I like that my response was to feel a tidal wave of emotional need, a longing to grab all of my family and friends and even strangers in wild enthuiastic hugs, to tell them all how much I love them, and that our time is too short to do anything but fight to be the best people we can be, and to fight to make our world the most just and sacred and beautiful place we can imagine. To take risks. To treasure every moment, to remember that when tragedy strikes — as it inevitably will — there will be no time to spare on regrets, things we should have said, promises we should have kept.

I was sharing this video around all last week; it illustrates the oft-quoted idea that we are all made of stardust, which is a literal truth: the atoms that comprise our very bodies came from the exploded stars of long ago. In it, Neil deGrasse Tyson says, “We are part of this universe, we are in this universe, but perhaps more important than both of those facts is that the universe is in us.”

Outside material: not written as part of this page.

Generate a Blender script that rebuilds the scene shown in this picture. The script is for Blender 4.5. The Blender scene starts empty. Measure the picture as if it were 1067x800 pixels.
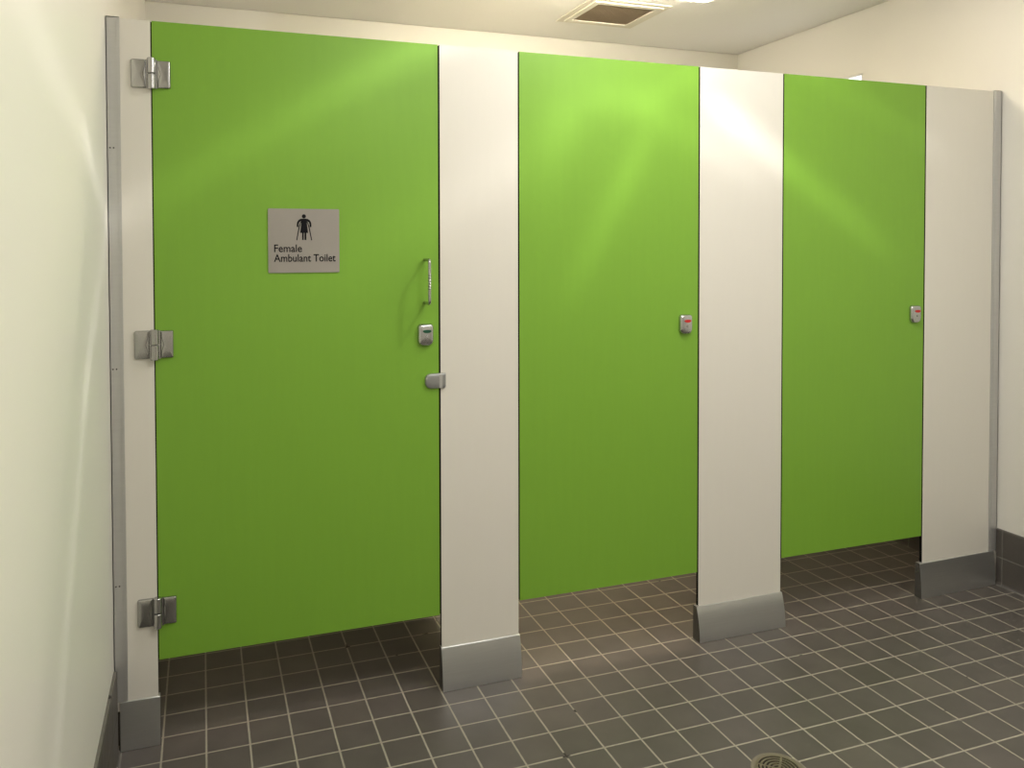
import bpy, bmesh, math, random
from mathutils import Vector, Matrix
random.seed(7)
C = bpy.context.scene
COL = C.collection

# ------------------------------------------------------------------ camera
FPX, PX, PY = 845.8324, -23.3912, -123.262          # focal length and principal point offset in 1067x800 pixels
cam_data = bpy.data.cameras.new('camera')
cam = bpy.data.objects.new('camera', cam_data); COL.objects.link(cam)
cam_data.sensor_width = 36.0
cam_data.lens = FPX*36/1067
cam_data.shift_x = -PX/1067
cam_data.shift_y = PY/1067
cam_data.clip_start = 0.02
yaw, pitch, roll = 0.3402, 0.0238, -0.0025
F = Vector((math.sin(yaw)*math.cos(pitch), math.cos(yaw)*math.cos(pitch), -math.sin(pitch)))
R0 = Vector((math.cos(yaw), -math.sin(yaw), 0)); U0 = R0.cross(F)
RR = R0*math.cos(roll)+U0*math.sin(roll); UU = U0*math.cos(roll)-R0*math.sin(roll)
M = Matrix((RR, UU, -F)).transposed().to_4x4(); M.translation = Vector((0.2213, -2.4558, 1.4070))
cam.matrix_world = M
C.camera = cam

# ------------------------------------------------------------------ view, world
C.view_settings.view_transform = 'Standard'; C.view_settings.look = 'None'
C.view_settings.gamma = 1; C.view_settings.use_curve_mapping = False
C.view_settings.exposure = 0.0
w = bpy.data.worlds.new('world'); C.world = w; w.use_nodes = True
w.node_tree.nodes['Background'].inputs[0].default_value = (0.75, 0.85, 1.0, 1)
w.node_tree.nodes['Background'].inputs[1].default_value = 0.6

# ------------------------------------------------------------------ key numbers (metres)
XL, XR = -0.022, 3.326       # side walls
YB, YF = 1.75, -4.3          # back wall, wall behind the camera
ZC = 2.575                   # ceiling
HT = 2.036                   # top of the cubicles
DL = Vector((1.62, -0.66, 2.55))   # reflector downlight in front of the cubicles
P_MAIN, P_FILL, E_STALL = 31.0, 15.0, 20.0
FILLS = [(1.10, -1.55), (2.45, -1.65), (1.7, -3.2)]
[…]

As a result of Shepard’s sacrifice, a piece of her lives on in every single life form in the galaxy. This is not an idea unique to Shepard, nor to the fictional world of Mass Effect where she resides; we are all connected in ways both meaningful and mundane, we all share this world together, and the best of all of us is in us already — we just have to find it and hold it up for others to see.

That is why I cried. I cried for the ending of a story that was made all the more meaningful by its definitive conclusion; I cried for all the time I waste not being loving and kind to everyone I meet, and I cried because I sometimes forget how marvelous and incredible life really is, even when it’s drowning in sorrow and loss.

We only mourn the loss of what is meaningful and dear to us, and for all the sadness the void brings, I would never trade the joy that makes the pain inevitable. My Mass Effect story is over, and lucky me, I got the ending I needed: the one that reminded me how precious our time here truly is.